Thursday, January 6, 2011

Imminent Emulation

For this post I was just gonna make a list of "style resolutions," but I found that to be a tad trite, and also I can't verbalize specific goals without sounding pathetic ("1.Confidence!" Be cool Lindsey, be cool!). So instead, I decided to round up a list of people whose auras I would like to osmosis into myself in the coming year.  For your viewing pleasure (Katie, since you demanded I dedicate a post to you--"How did Chandler get in your blogosphere?" Our valedictorian, ladies and gentlemen...) my 2011 icons, style-specific or otherwise:


Jade and Alexander,
Image via robbrink.com
1. Jade and Alexander from Edward Sharpe and the Magnetic Zeros: Awesome, modern+folksy+gallivanting band, even awesome-r lead singers.  Jade has a gamine-thrifty thing goin' on, and Alex Ebert is just so hippie-fine (Yes, I would love to go to Woodstock with you, sir...) I'm gonna look for seventies-style tunics for spring in their honor.

2. The Man Repeller: My favorite web discovery since Who What Wear Daily, the Man Repeller is winningly witty, sassily sartorial, utterly unapologetic, and hopefully a fan of alliteration (Man Repeller, can we be best frands?).  Because of her, now, when I get home from yet another night of buying my own drinks, I can tell myself it's because I'm wearing a ratty tank with an art-deco eagle on it and multiple scarves (preservation of self-esteem, check!).  To emulate her in the premier year of this new decade, I will care not what the less-fair species thinks of my outfits.  Get ready for many a pair of high-waisted shorts and excessive use of my tan leather biker vest. 
Olivier Zahm, image via
slamxhype.com


3. Olivier Zahm: One of the head honchos at Purple magazine and the sister blog Purple Diary, Zahm is an awesome photographer, esp. in black and white, and a fashion industry uber-insider.  He also may be a bit of a dirty dog when it comes to the ladies, but hey, I guess the mystery behind those sunglasses really gets ya.  I am most probably incapable of seeming untouchingly cool (I doubt he shoots Harry Potter spells in his spare time) , but I have aviators and a leather jacket, so...I'll try my best.

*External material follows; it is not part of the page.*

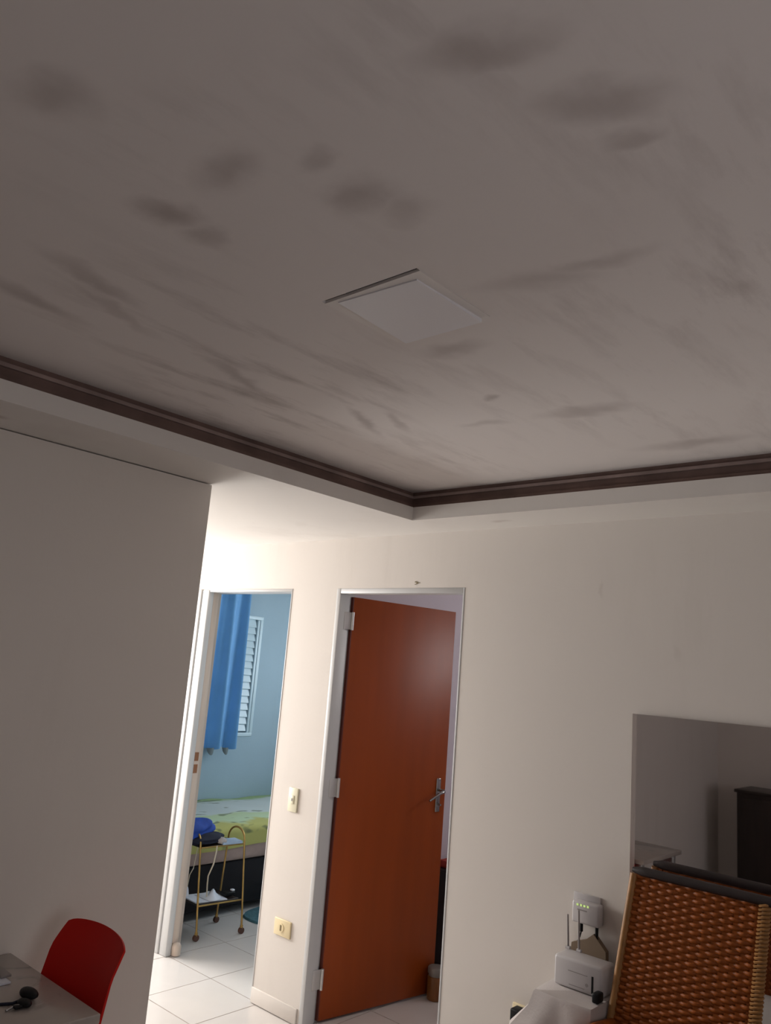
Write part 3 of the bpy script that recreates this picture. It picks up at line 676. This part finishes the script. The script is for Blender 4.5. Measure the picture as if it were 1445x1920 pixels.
bg = thing('blue_bundle', (-4.39, 3.29, 0.531), 'royal blue and navy cloth bundle on top shelf of brass trolley', 'clothes')
def lump(name, c, r, m_, sd_):
    bm = B(); bmesh.ops.create_icosphere(bm, subdivisions=4, radius=1.0)
    for v in bm.verts:
        n = 1 + 0.10*math.sin(5*v.co.x+sd_)*math.sin(4*v.co.y-sd_) + 0.06*math.sin(9*v.co.z+7*v.co.x)
        v.co = Vector((c[0]+v.co.x*r[0]*n, c[1]+v.co.y*r[1]*n, c[2]+max(v.co.z*n, -0.75)*r[2]))
    obj(name, bm, m_, bg, smooth=True)
lump('blue_garment', (-4.405, 3.215, 0.615), (0.075, 0.19, 0.068), M['blue_cloth'], 1.0)
lump('navy_garment', (-4.375, 3.315, 0.562), (0.080, 0.145, 0.038), M['navy_cloth'], 2.0)

# trolley
tr = thing('trolley', (-4.36, 3.42, 0), 'brass serving trolley on casters beside bed, papers on both shelves', 'trolley')
TR = 0.0062
for y, xf, xb in ((3.25, -4.25, -4.50), (3.565, -4.21, -4.47)):
    tf, tk_ = xf-0.058, xb+0.035; xm = (tf+tk_)/2; r = (tf-tk_)/2
    for xq, xt in ((xf, tf), (xb, tk_)):
        lg = tb('leg', [(xq, y, 0.045), (xt, y, 0.54)], TR, M['brass'], tr, 10)
        bm = B(); tube(bm, [(xq-0.009, y, 0.019), (xq+0.009, y, 0.019)], 0.019, 16); obj('caster', bm, M['caster'], lg, smooth=True)
        tb('caster_stem', [(xq, y, 0.030), (xq, y, 0.05)], 0.010, M['brass'], lg, 8)
    tb('handle_arch', [(tf, y, 0.54)] + [Vector((xm, y, 0.54)) + Vector((r*math.cos(a), 0, 0.075*math.sin(a))) for a in [math.pi*q/14 for q in range(1, 14)]] + [(tk_, y, 0.54)], TR, M['brass'], tr, 10)
for z, nm, ia, ib in ((0.19, 'lower_shelf', 0.024, 0.014), (0.520, 'upper_shelf', 0.058, 0.036)):
    s = bx(nm, (-4.50+ib+0.006, -4.25-ia+0.012, 3.255, 3.56, z, z+0.010), M['dark_wood'], tr, bev=0.002)
    for a, b_ in (((-4.25-ia+0.012, 3.25), (-4.21-ia, 3.565)), ((-4.50+ib, 3.25), (-4.47+ib, 3.565))):
        tb('shelf_rail', [(a[0], a[1], z+0.005), (b_[0], b_[1], z+0.005)], 0.005, M['brass'], s, 8)
def sheetpaper(name, vs, z, th, m_, label, cat):
    bm = B(); slab(bm, vs, [z]*4, [z+th]*4)
    cx = sum(v[0] for v in vs)/4; cy = sum(v[1] for v in vs)/4
    return tag(obj(name, bm, m_, off=(cx, cy, z)), label, cat)
sheetpaper('paper_sheet', [(-4.475, 3.268), (-4.295, 3.258), (-4.262, 3.47), (-4.43, 3.49)], 0.201, 0.006, M['paper'], 'white papers spread on the lower shelf of brass trolley', 'paper')
sheetpaper('booklet', [(-4.39, 3.43), (-4.275, 3.40), (-4.262, 3.545), (-4.365, 3.56)], 0.531, 0.014, M['blue_paper'], 'pale blue-grey booklet on top shelf of brass trolley', 'booklet')
bm = B()
def crump(u, v): return Vector((-4.43+0.15*u+0.02*math.sin(5*v), 3.34+0.125*v, 0.210+0.034*math.sin(math.pi*u)*math.sin(math.pi*v)*(1+0.5*math.sin(9*u+4*v))))
grid(bm, crump, 12, 14); solid(bm, 0.003); tag(obj('white_cloth', bm, M['paper'], smooth=True, off=(-4.36, 3.43, 0.21)), 'crumpled white cloth heaped on papers on lower trolley shelf', 'cloth')
gd = thing('dark_gadget', (-4.33, 3.50, 0.201), 'small black gadget with pale tips beside the crumpled white cloth', 'gadget')
bx('body', (-4.35, -4.29, 3.475, 3.555, 0.2085, 0.232), M['black_plastic'], gd, bev=0.006)
bx('tip', (-4.325, -4.30, 3.535, 3.556, 0.2325, 0.243), M['paper'], gd, bev=0.003)
bm = B(); bmesh.ops.create_icosphere(bm, subdivisions=3, radius=1.0)
for v in bm.verts:
    n = 1+0.18*math.sin(6*v.co.x+2)*math.sin(5*v.co.y)
    v.co = Vector((-4.315+v.co.x*0.035*n, 3.415+v.co.y*0.03*n, 0.549+max(v.co.z, -0.8)*0.022))
tag(obj('crumpled_tissue', bm, M['cloth_white'], smooth=True, off=(-4.315, 3.415, 0.531)), 'crumpled whitish tissue between blue bundle and booklet on trolley top', 'tissue')
tag(tb('cord', [(-4.285, 3.36, 0.528), (-4.265, 3.345, 0.50), (-4.255, 3.325, 0.43), (-4.275, 3.31, 0.36), (-4.30, 3.33, 0.30), (-4.33, 3.36, 0.212)], 0.0045, M['cord'], n=8, off=(-4.33, 3.36, 0.21)), 'ivory cord curling from trolley top to the lower shelf', 'cord')
ch_ = thing('charger', (-4.40, 3.22, 0.20), 'white charger dangling on thin cord by the trolley end', 'charger')
tb('thin_cord', [(-4.33, 3.248, 0.525), (-4.335, 3.236, 0.40), (-4.35, 3.225, 0.36), (-4.36, 3.225, 0.29)], 0.003, M['cord'], ch_, 8)
bm = B(); lathe(bm, [(0.004, 0.045), (0.009, 0.03), (0.014, 0.0), (0.012, -0.01)], (-4.36, 3.225, 0.245)); obj('plug_body', bm, M['paper'], ch_, smooth=True)

# rug
bm = B(); nr = 36
def rug_pt(k, z, s=1.0):
    a = 2*math.pi*k/nr; c, q = math.cos(a), math.sin(a)
    return Vector((-4.36 + 0.20*s*math.copysign(abs(c)**0.7, c), 4.16 + 0.40*s*math.copysign(abs(q)**0.7, q), z))
lo = [bm.verts.new(rug_pt(k, 0.001)) for k in range(nr)]; hi = [bm.verts.new(rug_pt(k, 0.013, 0.98)) for k in range(nr)]
bm.faces.new(lo[::-1]); bm.faces.new(hi)
for k in range(nr): bm.faces.new((lo[k], lo[(k+1) % nr], hi[(k+1) % nr], hi[k]))
tag(obj('bedside_rug', bm, M['rug'], smooth=True, off=(-4.36, 4.16, 0)), 'teal rounded bedside rug on the tiles beyond the trolley', 'rug')

# curtain on a rod
cu = thing('curtain', (-5.34, 3.7, 0.98), 'long royal-blue curtain hanging beside the bedroom shutter', 'curtain')
bm = B()
def cfold(u, v):
    y = 3.18 + 1.06*u + 0.012*(1-v)*math.sin(6*u); amp = 0.020+0.020*(1-v)
    ph = 2*math.pi*6.2*u
    x = -5.345 + amp*math.sin(ph) + 0.25*amp*math.sin(2.3*ph+1.0)
    z = 0.985 + (2.285-0.985)*v - (0.0 if v > 0.02 else 0.012*math.cos(ph))
    return Vector((x, y, z))
grid(bm, cfold, 160, 24); solid(bm, 0.003); obj('drape', bm, M['curtain'], cu, smooth=True)
for ya, yb in ((3.965, 4.035), (4.115, 4.175)):
    bm = B()
    def fl_(u, v): return Vector((-5.325+0.02*math.sin(math.pi*u), ya+(yb-ya)*u, 0.992-0.055*v*math.sin(math.pi*u)**0.6-0.002))
    grid(bm, fl_, 10, 4); solid(bm, 0.003); obj('lining_fold', bm, M['hem'], cu, smooth=True)
tb('rod', [(-5.345, 3.10, 2.30), (-5.345, 4.75, 2.30)], 0.011, M['steel'], cu, 12)
for yq in (3.15, 4.70): tb('bracket', [(XK+0.002, yq, 2.30), (-5.345, yq, 2.30)], 0.008, M['steel'], cu, 8)

# ------------------------------------------------------------------ behind the orange door
CX, CY = -2.820, 3.775
cn = thing('paint_can', (CX, CY, 0), 'small brown can with grey lid standing by the orange door foot', 'can')
bm = B(); lathe(bm, [(0.041, 0), (0.045, 0.004), (0.045, 0.112), (0.041, 0.116)], (CX, CY, 0), 28); obj('can_body', bm, M['brown_can'], cn, smooth=True)
bm = B(); lathe(bm, [(0.040, 0.116), (0.040, 0.128), (0.046, 0.130), (0.046, 0.155), (0.041, 0.160), (0.02, 0.162)], (CX, CY, 0), 28); obj('lid', bm, M['grey_lid'], cn, smooth=True)
ns = thing('night_stand', (-3.0, 4.40, 0), 'dark wooden stand against lilac wall behind the orange door edge', 'stand')
bx('body', (-3.125, -2.97, 4.10, 4.70, 0.03, 0.545), M['dark_wood'], ns, bev=0.003)
bx('top', (-3.127, -2.955, 4.09, 4.71, 0.546, 0.566), M['dark_wood'], ns, bev=0.003)
bx('drawer', (-2.969, -2.955, 4.12, 4.68, 0.36, 0.53), M['dark_wood'], ns, bev=0.002); bx('plinth', (-3.12, -2.98, 4.12, 4.68, 0, 0.03), M['dark_wood'], ns)
rb_ = thing('red_box', (-3.05, 4.2, 0.567), 'small red card box on dark stand behind orange door', 'box')
bx('carton', (-3.11, -2.985, 4.115, 4.24, 0.567, 0.602), M['red_card'], rb_, bev=0.002); bx('flap', (-3.105, -2.99, 4.12, 4.235, 0.6025, 0.605), M['red_card'], rb_)
oc = thing('olive_cloth', (-2.945, 4.2, 0.3), 'olive cloth strip hanging from dark stand behind orange door', 'cloth')
bm = B(); grid(bm, lambda u, v: Vector((-2.946+0.004*math.sin(9*u)+0.008*u, 4.10+0.09*u, 0.575-0.29*v-0.02*v*math.sin(3*u))), 8, 12); solid(bm, 0.003); obj('hanging_fold', bm, M['olive_cloth'], oc, smooth=True)
bs = thing('broom', (-2.86, 3.95, 0), 'pale broom stick leaning behind the open edge of orange door', 'broom')
tb('stick', [(-2.815, 3.885, 0.07), (-2.855, 4.03, 0.32), (-2.94, 4.09, 0.60)], 0.009, M['pale_wood'], bs, 10)
bx('head', (-2.85, -2.80, 3.84, 3.93, 0.0, 0.07), M['black_plastic'], bs, bev=0.006)

for o in bpy.data.objects:
    if 'o' in o: del o['o']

4. Cleopatra: The original feminist and a grade-A badass.  I'm a classical history junkie, but seriously, I don't know who wouldn't find her fascinating and iconic.  When she sailed down the Nile River to greet her peasant populace, her float was literally draped with gold.  I'm sure her arms were super toned from the weight of all her bangles.  I'm tryin' to be gilded from wrist to elbow this year, even in these next few chilly months.  I'm sure the pharoah-ess (?) would concur when I say I disagree with that old adage; If something glitters on me, it had better be gold.  

Mila Kunis, image via
abwafb.blogspot.com
5. Mila Kunis's character in Black Swan: One word: swaggerrrrr.  She has a B.A. tat on her back (this is just  pipe dream of mine, my parents would disown me) and she just seems really chill, especially compared to Natalie Portman's big ol' bucket o' crazy.  I feel like she'd go for black skinny jeans with a sheer tank and lots of gunmetal jewelry.